§ **GIVEN EXERCISE**:
Go through the entries below and copy each line containing the word "parts".

§ **Rows from a 3D scene dataset**:
↓↓↓

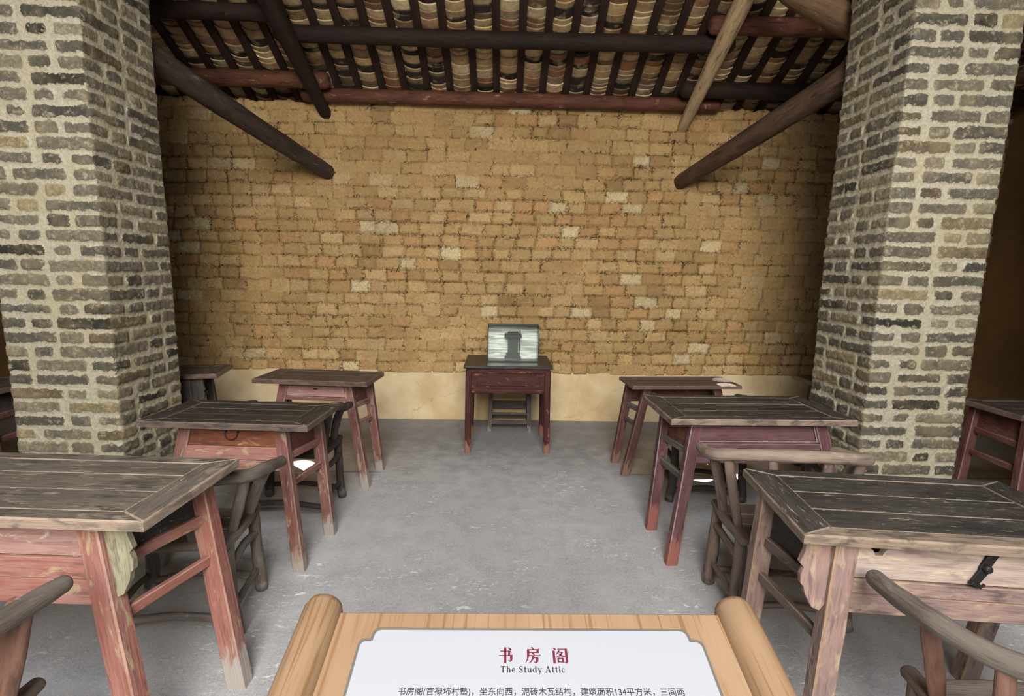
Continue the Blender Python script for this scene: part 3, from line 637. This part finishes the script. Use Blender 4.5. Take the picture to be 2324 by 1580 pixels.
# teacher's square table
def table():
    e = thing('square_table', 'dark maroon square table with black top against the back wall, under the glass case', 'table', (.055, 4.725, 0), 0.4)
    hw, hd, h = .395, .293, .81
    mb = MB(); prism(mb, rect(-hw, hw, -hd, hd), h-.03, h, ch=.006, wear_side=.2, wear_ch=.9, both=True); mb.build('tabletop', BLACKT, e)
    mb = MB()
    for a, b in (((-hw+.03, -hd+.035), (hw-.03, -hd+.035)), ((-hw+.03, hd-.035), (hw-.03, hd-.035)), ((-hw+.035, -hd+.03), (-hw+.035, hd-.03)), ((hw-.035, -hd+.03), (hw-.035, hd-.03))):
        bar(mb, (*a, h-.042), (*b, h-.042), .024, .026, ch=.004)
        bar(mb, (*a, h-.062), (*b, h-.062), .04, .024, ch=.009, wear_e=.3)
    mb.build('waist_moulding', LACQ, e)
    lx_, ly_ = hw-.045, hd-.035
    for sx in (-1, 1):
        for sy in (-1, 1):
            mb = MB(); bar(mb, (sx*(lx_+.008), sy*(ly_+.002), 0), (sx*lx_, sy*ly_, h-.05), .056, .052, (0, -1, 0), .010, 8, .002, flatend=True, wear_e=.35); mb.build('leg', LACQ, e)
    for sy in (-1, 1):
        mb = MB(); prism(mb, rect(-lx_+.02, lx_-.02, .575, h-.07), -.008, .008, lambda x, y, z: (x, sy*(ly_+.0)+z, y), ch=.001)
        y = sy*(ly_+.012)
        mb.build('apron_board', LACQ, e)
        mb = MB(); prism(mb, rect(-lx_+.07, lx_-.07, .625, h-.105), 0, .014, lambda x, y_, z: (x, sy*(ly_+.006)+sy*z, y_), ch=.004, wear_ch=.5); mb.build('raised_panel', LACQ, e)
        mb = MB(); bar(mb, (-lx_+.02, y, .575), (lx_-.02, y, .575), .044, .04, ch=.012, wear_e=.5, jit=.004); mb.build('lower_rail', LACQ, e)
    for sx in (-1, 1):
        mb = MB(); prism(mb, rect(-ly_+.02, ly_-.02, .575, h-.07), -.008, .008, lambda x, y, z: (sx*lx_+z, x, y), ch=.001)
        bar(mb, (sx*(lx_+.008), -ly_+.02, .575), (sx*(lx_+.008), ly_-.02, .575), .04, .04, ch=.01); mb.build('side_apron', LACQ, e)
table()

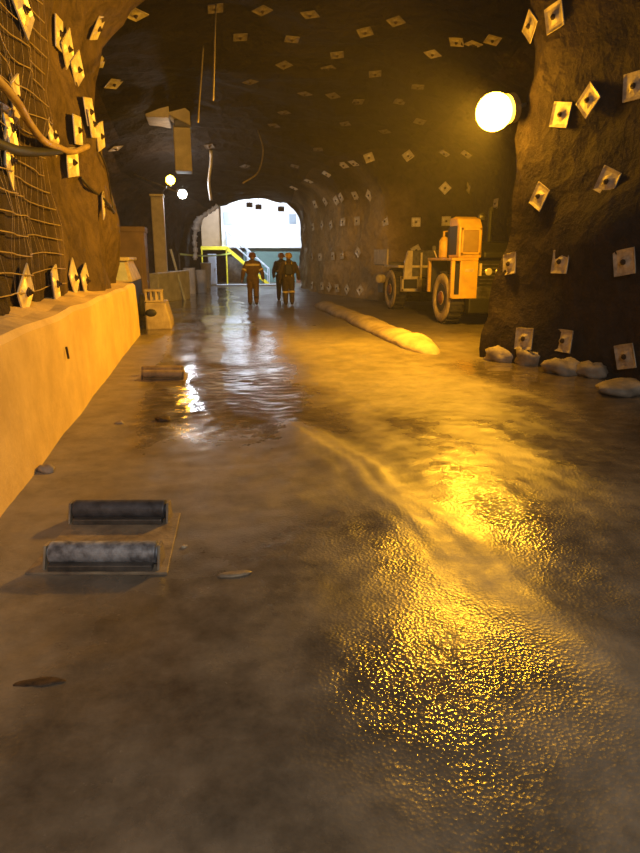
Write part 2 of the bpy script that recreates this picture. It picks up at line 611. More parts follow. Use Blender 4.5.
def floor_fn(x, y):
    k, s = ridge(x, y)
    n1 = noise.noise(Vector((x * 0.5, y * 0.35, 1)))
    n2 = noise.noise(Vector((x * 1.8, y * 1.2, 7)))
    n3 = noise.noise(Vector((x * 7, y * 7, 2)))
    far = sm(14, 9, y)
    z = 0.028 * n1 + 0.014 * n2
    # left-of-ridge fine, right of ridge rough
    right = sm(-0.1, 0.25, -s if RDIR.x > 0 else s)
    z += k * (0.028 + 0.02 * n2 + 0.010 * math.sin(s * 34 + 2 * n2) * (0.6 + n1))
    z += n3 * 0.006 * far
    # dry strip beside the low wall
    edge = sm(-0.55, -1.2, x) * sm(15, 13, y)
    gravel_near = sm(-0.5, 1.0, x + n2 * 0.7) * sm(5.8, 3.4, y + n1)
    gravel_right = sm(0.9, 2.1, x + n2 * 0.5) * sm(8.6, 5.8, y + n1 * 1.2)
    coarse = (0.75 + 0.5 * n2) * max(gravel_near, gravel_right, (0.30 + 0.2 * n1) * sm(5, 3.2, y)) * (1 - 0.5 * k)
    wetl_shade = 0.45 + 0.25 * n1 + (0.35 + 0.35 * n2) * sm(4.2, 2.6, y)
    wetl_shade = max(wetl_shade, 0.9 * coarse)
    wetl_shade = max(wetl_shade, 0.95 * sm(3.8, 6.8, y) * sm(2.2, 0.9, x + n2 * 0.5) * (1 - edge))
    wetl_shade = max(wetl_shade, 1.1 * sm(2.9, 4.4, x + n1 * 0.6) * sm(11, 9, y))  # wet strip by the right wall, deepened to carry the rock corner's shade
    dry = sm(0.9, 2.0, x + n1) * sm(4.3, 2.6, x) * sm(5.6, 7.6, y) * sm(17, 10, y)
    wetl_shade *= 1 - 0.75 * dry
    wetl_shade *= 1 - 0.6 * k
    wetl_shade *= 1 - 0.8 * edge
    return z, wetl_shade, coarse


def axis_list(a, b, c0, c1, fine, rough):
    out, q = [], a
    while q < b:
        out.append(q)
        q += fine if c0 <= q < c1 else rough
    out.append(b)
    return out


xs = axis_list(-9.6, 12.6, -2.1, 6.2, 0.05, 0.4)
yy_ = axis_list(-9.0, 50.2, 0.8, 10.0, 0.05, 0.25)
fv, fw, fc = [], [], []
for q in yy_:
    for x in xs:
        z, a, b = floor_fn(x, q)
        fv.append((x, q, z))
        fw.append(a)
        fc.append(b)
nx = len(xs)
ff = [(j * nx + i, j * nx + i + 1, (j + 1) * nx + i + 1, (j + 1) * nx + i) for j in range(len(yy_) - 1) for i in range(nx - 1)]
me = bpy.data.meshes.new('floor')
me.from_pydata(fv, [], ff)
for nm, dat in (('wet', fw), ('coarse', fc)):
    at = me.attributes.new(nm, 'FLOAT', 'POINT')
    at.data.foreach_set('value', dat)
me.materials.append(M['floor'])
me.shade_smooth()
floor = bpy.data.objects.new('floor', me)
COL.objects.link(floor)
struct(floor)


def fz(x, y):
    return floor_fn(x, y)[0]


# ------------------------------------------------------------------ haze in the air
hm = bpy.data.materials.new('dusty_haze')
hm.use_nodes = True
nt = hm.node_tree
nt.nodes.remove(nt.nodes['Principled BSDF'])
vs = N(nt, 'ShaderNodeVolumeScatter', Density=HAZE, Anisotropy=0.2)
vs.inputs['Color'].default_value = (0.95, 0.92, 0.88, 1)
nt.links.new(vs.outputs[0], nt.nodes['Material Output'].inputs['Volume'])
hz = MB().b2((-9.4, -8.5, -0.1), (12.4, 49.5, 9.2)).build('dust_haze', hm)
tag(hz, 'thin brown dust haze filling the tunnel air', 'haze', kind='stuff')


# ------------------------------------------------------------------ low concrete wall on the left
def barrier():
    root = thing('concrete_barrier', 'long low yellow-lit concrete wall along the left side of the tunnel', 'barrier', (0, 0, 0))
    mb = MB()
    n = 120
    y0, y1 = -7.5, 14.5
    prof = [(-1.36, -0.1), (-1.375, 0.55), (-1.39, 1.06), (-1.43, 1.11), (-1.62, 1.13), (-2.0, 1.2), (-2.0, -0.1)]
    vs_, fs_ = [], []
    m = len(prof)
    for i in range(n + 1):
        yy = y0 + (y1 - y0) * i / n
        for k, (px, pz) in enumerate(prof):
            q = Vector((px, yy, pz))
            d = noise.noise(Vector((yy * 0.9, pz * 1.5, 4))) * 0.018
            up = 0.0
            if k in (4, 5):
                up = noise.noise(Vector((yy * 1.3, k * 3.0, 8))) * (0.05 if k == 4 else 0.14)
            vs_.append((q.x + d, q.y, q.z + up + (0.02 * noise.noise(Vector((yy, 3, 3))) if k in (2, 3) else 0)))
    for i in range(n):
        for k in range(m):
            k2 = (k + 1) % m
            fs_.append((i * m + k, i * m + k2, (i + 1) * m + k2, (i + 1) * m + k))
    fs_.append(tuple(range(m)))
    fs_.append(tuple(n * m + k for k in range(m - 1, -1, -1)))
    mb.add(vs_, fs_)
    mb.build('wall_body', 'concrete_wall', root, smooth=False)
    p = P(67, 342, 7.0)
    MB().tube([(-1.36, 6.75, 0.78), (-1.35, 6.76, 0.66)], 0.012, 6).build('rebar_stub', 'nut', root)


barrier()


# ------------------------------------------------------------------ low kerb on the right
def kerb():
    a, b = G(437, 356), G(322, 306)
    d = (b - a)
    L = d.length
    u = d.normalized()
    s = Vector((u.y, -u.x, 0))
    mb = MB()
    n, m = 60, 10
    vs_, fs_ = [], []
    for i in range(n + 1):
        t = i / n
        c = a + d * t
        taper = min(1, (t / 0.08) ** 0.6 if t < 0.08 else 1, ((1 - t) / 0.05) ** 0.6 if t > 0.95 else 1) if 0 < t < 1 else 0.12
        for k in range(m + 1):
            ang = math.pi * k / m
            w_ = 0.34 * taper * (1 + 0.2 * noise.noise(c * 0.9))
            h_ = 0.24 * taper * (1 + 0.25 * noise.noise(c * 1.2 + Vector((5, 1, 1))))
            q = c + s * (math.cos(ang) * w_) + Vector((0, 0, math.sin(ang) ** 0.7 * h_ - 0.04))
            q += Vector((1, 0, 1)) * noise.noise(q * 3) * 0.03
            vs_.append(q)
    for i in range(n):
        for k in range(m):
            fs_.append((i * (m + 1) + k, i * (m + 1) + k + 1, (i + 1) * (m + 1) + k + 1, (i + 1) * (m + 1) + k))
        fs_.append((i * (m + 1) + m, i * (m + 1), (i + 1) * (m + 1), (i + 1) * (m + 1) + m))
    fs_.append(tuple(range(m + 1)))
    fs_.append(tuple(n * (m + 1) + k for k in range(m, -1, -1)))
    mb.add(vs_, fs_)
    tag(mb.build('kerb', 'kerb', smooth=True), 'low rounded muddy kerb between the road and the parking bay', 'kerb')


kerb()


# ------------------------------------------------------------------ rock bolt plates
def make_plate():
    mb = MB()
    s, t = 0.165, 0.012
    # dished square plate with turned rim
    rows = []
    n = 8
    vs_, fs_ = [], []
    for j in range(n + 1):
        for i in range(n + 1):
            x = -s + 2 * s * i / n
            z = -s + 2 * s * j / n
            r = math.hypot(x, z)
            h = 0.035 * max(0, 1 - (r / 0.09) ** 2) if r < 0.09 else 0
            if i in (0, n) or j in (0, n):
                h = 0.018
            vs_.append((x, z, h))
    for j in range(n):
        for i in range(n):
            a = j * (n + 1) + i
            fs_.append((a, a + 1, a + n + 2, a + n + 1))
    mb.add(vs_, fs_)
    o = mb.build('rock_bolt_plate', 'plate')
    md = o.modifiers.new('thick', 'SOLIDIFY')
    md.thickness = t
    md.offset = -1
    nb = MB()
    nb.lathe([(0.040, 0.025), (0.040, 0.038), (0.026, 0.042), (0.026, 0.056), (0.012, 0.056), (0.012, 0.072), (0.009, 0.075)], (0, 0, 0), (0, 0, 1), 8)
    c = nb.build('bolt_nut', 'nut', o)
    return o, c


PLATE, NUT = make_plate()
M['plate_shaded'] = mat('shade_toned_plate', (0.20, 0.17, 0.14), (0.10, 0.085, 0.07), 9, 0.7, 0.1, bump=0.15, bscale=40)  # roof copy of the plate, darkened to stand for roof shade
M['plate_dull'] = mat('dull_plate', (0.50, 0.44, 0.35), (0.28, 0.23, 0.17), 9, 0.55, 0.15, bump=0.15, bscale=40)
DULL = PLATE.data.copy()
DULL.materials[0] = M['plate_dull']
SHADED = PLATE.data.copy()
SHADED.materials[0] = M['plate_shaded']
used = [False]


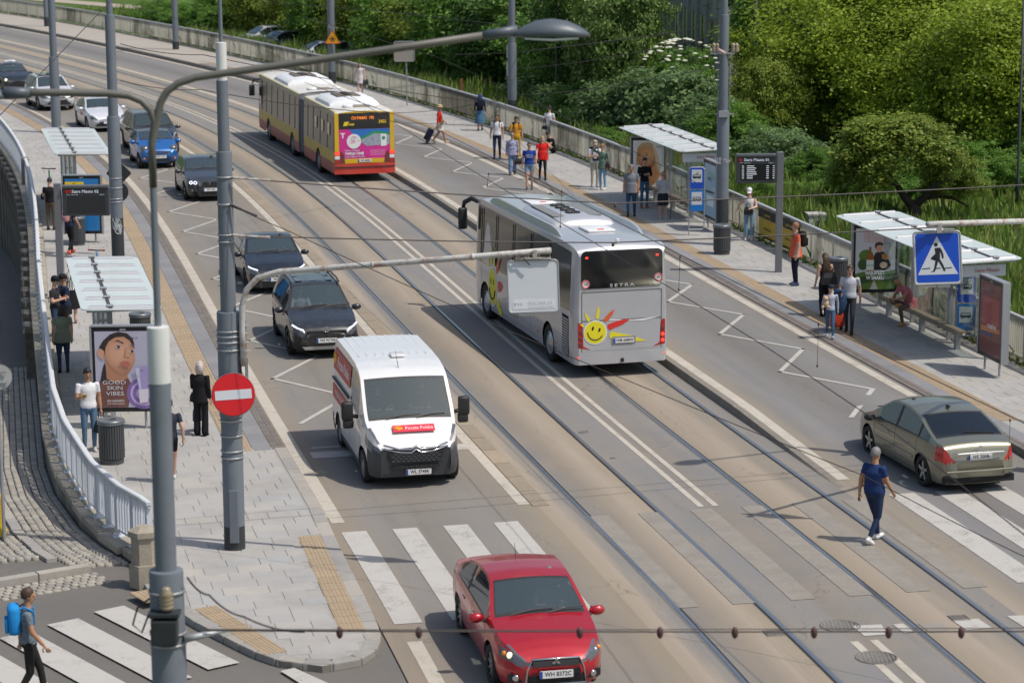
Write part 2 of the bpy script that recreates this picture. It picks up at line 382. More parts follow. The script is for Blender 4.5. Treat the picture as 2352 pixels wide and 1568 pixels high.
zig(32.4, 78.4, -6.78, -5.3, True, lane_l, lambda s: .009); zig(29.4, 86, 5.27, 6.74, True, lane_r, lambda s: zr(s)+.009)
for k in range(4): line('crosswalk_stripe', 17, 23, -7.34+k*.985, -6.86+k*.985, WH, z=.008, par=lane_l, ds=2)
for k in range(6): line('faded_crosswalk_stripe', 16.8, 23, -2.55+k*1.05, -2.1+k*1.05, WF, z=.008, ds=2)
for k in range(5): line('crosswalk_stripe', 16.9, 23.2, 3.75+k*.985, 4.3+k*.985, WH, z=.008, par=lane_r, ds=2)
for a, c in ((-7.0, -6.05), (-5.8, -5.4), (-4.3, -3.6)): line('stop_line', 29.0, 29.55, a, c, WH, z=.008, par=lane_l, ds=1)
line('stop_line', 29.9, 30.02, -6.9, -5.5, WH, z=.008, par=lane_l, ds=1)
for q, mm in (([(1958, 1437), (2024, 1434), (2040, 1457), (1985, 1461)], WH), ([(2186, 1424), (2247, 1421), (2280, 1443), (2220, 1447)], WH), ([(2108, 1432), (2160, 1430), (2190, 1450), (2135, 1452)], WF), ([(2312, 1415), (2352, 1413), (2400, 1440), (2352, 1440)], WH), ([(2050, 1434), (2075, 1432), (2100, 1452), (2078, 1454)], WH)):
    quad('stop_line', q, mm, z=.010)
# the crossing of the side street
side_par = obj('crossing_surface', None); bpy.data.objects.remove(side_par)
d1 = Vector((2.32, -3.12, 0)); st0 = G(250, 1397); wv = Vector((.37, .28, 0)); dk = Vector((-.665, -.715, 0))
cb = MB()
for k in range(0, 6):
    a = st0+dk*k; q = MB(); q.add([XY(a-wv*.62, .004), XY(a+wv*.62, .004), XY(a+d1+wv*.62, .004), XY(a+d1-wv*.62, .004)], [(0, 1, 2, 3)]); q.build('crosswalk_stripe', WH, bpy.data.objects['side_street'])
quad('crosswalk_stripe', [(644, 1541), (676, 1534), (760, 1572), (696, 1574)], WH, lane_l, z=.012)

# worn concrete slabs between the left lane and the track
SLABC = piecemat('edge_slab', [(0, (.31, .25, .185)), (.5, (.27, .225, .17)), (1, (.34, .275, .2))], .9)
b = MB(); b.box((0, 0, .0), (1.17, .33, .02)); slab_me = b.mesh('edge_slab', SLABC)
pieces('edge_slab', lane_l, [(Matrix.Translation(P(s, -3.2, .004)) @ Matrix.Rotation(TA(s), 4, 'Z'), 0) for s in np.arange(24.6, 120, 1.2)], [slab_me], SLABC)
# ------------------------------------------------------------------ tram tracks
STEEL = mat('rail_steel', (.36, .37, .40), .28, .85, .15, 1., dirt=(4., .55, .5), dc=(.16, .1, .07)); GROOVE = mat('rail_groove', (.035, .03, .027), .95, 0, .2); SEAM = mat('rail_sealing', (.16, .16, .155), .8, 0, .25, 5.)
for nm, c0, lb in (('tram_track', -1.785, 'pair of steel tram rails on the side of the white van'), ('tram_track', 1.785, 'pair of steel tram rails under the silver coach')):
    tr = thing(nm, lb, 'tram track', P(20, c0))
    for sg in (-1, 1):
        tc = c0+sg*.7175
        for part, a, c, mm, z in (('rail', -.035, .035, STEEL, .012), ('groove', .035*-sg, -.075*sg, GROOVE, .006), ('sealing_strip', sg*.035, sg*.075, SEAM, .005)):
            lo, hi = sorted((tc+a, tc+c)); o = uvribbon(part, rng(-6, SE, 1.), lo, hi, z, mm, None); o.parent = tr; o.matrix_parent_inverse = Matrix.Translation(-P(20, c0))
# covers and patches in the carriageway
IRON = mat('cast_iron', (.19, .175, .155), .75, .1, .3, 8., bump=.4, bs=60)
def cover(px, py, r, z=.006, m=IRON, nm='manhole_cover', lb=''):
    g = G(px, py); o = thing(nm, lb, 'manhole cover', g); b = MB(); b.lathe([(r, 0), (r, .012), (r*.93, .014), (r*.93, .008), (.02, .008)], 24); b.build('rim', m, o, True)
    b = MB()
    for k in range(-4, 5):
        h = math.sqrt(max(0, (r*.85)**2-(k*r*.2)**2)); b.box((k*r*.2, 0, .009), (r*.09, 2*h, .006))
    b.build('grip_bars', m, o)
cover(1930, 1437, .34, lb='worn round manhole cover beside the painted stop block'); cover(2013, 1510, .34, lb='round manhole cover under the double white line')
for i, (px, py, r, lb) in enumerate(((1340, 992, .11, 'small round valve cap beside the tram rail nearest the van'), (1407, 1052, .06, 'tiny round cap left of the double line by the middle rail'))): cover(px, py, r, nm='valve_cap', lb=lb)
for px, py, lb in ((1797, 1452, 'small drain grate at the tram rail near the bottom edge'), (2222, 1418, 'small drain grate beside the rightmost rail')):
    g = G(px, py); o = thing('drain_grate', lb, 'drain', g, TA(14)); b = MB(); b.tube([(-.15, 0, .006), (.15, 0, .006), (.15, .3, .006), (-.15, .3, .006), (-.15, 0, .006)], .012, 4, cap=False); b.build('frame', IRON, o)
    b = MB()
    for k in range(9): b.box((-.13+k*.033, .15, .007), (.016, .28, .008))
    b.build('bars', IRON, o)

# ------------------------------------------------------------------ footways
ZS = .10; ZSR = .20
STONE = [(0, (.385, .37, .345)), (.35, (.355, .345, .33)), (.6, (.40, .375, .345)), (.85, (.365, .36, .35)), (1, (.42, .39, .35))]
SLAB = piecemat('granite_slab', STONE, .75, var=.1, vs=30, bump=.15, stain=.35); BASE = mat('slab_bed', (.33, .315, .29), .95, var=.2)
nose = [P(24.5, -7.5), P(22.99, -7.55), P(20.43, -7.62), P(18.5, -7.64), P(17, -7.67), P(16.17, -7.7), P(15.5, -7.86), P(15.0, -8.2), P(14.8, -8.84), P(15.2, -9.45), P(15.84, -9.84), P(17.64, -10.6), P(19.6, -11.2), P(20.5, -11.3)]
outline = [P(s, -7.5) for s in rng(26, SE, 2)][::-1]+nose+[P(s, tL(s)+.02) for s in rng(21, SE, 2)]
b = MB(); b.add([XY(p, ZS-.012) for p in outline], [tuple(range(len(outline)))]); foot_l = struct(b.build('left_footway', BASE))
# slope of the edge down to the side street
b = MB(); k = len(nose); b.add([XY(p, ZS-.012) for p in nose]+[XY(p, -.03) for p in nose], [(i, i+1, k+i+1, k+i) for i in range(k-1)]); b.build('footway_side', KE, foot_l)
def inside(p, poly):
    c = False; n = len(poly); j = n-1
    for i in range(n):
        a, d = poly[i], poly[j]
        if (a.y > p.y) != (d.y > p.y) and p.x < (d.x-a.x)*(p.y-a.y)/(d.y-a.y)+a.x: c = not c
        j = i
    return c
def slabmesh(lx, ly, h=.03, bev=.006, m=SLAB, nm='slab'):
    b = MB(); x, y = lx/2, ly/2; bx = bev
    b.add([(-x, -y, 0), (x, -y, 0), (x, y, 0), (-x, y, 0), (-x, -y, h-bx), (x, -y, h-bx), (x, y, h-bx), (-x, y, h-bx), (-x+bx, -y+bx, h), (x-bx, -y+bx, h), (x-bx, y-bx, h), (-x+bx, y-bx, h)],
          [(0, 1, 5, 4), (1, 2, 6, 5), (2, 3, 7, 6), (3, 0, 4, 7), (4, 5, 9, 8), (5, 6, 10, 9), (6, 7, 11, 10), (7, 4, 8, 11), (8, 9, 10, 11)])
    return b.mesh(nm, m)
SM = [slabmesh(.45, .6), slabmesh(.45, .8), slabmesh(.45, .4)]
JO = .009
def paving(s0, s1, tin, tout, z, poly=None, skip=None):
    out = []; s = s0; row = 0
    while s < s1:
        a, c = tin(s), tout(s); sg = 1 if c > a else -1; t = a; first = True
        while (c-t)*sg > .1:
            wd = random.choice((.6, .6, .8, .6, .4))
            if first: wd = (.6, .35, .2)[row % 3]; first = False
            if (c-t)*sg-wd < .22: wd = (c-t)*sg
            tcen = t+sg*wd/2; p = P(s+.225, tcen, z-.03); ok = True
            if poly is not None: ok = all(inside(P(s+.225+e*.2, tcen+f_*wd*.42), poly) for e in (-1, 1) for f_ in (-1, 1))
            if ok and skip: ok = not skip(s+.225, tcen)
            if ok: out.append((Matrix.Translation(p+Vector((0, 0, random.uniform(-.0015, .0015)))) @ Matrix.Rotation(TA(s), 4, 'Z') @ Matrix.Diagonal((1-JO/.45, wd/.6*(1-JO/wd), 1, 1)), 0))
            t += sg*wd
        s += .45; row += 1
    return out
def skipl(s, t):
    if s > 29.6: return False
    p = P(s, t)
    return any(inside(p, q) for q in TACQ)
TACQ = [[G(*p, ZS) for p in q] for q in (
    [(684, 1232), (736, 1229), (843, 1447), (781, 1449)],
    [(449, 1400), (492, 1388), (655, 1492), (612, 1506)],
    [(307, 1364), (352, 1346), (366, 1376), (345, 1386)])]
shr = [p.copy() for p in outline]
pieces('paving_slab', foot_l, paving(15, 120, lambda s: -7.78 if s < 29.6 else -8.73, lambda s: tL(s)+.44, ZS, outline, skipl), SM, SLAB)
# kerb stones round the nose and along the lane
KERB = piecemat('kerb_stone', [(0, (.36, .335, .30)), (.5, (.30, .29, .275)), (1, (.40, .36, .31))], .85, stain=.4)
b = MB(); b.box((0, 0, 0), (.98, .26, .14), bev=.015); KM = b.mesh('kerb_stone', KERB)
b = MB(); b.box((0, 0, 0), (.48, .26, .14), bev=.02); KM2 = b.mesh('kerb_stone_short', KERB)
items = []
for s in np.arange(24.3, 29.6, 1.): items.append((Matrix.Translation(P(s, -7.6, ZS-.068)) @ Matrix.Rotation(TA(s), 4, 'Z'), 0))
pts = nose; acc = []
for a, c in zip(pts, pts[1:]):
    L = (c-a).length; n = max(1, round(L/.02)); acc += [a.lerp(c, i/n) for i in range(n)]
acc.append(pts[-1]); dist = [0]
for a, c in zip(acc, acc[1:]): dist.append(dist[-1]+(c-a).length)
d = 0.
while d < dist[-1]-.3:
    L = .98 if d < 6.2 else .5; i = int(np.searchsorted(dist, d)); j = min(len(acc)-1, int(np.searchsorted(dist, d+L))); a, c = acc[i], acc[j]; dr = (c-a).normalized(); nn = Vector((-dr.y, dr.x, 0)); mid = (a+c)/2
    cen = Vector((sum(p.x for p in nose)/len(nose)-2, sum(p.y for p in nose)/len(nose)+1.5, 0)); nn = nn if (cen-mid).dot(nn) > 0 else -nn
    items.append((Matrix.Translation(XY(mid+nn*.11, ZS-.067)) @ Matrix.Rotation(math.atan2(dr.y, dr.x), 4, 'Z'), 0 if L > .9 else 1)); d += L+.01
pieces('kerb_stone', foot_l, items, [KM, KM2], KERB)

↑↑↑

§ **OUTPUT**:
Write part 2 of the bpy script that recreates this picture. It picks up at line 611. More parts follow. Use Blender 4.5.
Write part 2 of the bpy script that recreates this picture. It picks up at line 382. More parts follow. The script is for Blender 4.5. Treat the picture as 2352 pixels wide and 1568 pixels high.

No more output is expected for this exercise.